With a few exceptions, every citizen of the United States over the age of 18 has the right to vote, but only 24 percent of the American electorate use that right. (Do you find that number surprising? You should, because I just pulled it out of my ass. It's how I do my most interesting--and smelliest -- research.) Thus, a large majority of the American people leave idle a resource, their vote, that a small but vastly wealthy minority needs in order to maintain its stranglehold on riches and power, a horribly inefficient situation and an offense to the sensibilities of anyone with any economic feeling. The solution seems simple to me: allow the majority who have no need of their votes to sell them to those who do need them and will pay for them.

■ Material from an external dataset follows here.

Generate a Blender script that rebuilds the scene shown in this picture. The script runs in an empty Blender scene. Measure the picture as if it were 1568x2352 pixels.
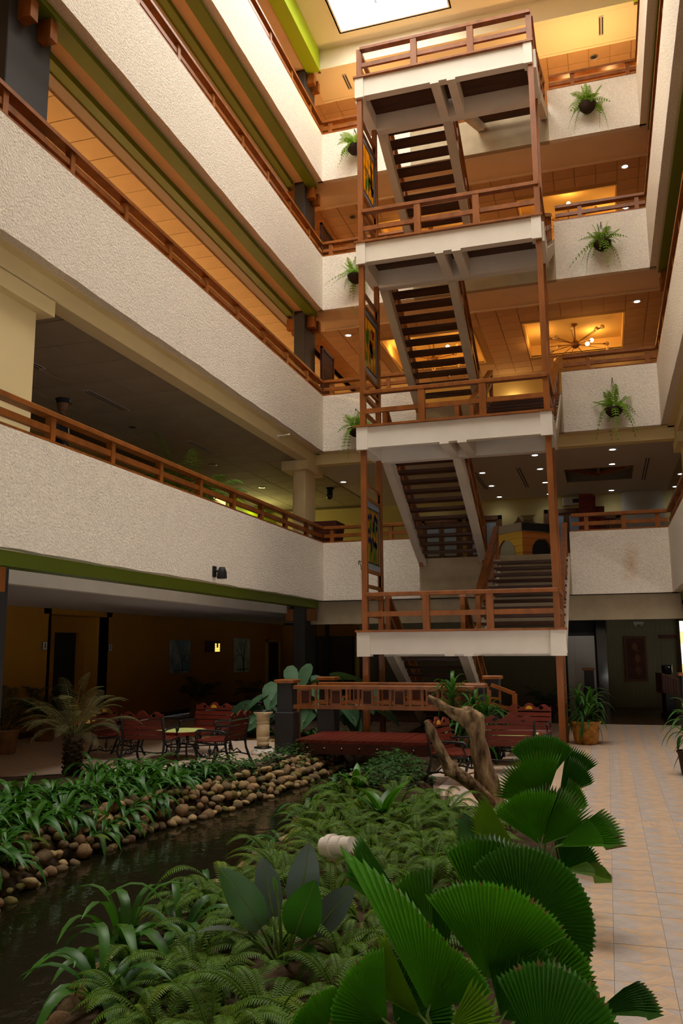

Once again, the magic of the free market solves another problem like ...well, magic.

"But how would this work?" I hear you ask. "Would someone just pay me for my vote? Would I need to sign some kind of contract? Do you think I should cut my bangs?" The answer to all of these questions, including the one that starts with "how," is "Yes." By signing a contract -- a legal document -- you would make legal the transaction by means of which a campaign buys your vote, in much the same way that a contract on someone's life makes murder-for-hire legal. (It doesn't? Huh. Good to know.) Then -- and not that you'll care, because by that time you'll be living high on the hog off the $5 or $10 your useless vote netted you -- the candidate's representative will bring the contracts (less the inevitable ones irreverently signed Dick Hertz and Kizmi Balz; some people simply do not respect the solemnity of the ballot) to the polling place to cast votes for their candidate. Once vote-selling has become an established part of the electoral process, we will eliminate paper contracts and sell our votes online, allowing us to immediately trade in the proceeds for merchandise from Amazon or SkyMall, or perhaps for peppermint schnapps or vials of crack, UPSed right to our doors.

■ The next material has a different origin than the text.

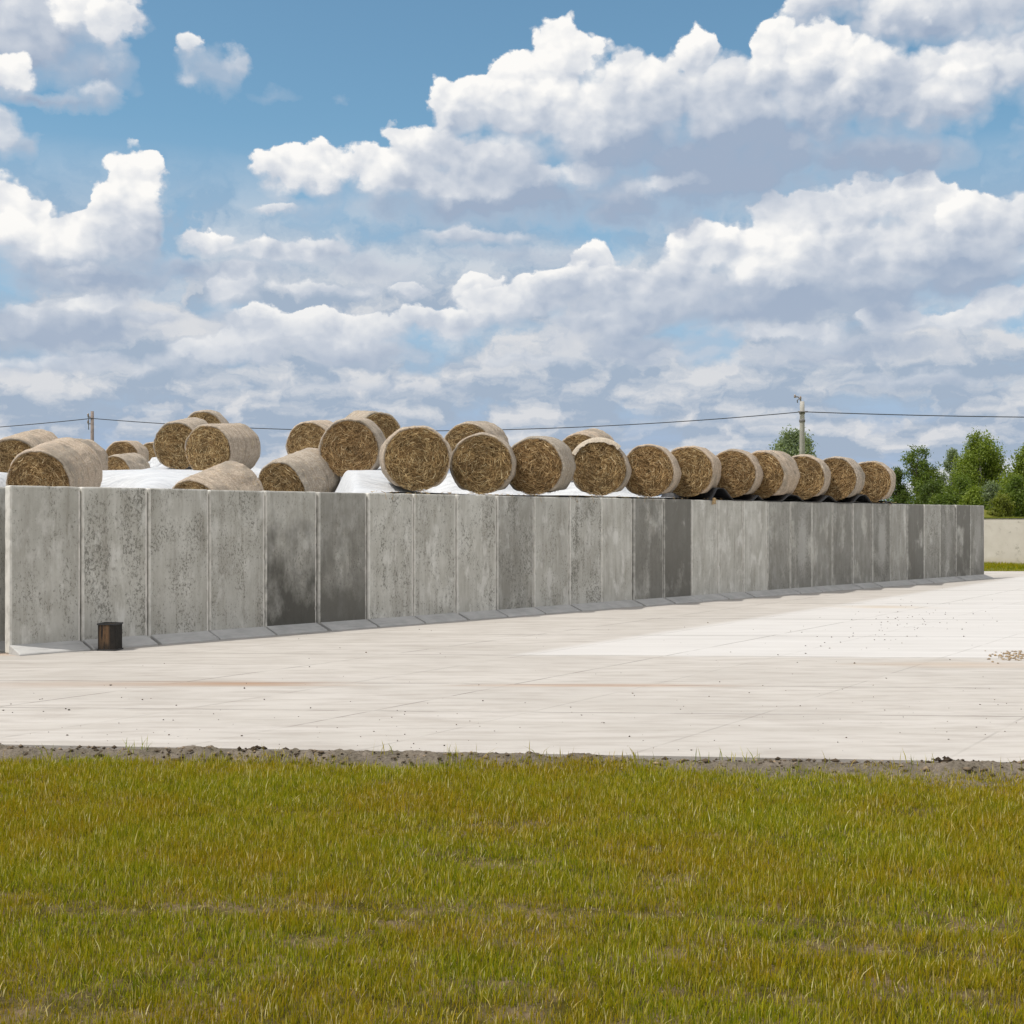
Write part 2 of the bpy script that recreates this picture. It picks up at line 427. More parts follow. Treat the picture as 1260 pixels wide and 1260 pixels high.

Voila! Democracy and capitalism fused together in much the same way a car crash fuses together metal and flesh. And sorry for saying "voila." I know you're American and don't understand any foreign languages.

But what kind of country would we be if we allowed the rich to buy our votes? Pretty much the same one we are now, and also one that at $5-$10 a vote has $2 billion to $4 billion more to spend. Think how this will help the economy! Amazon's and SkyMall's revenues! The peppermint schnapps and crack industries! And of course, I've simply assumed that there would be a set price for votes, but in fact the logic of supply and demand dictates that the more outlandish the candidate and the more diametrically opposed to your views that candidate's views might be, the more you should charge for your vote. Had Newt Gingrich been the Republican nominee and had he wanted my vote, he would have had to pay off my mortgage and sing "Three Little Maids From School Are We" on live television. In a tutu.

And what if you don't want to sell your vote? Well, sir and/or madam, it will still be a free country. (Actually, it's a pretty expensive country, and with Goldman Sachs messing around in the commodity markets, only going to get more so.) So if for some foolish reason you wish to pass on Mitt Romney's generous offer of one of Ann's Escalades (she'll never miss it) or Arizona Governor Jan Brewer's offer not to have you deported, that's your business.

Some of us, though, care about our country and the future of democracy. And we'll be selling our votes like hookers during Fleet Week, if hookers during Fleet Week sold their votes... and they will.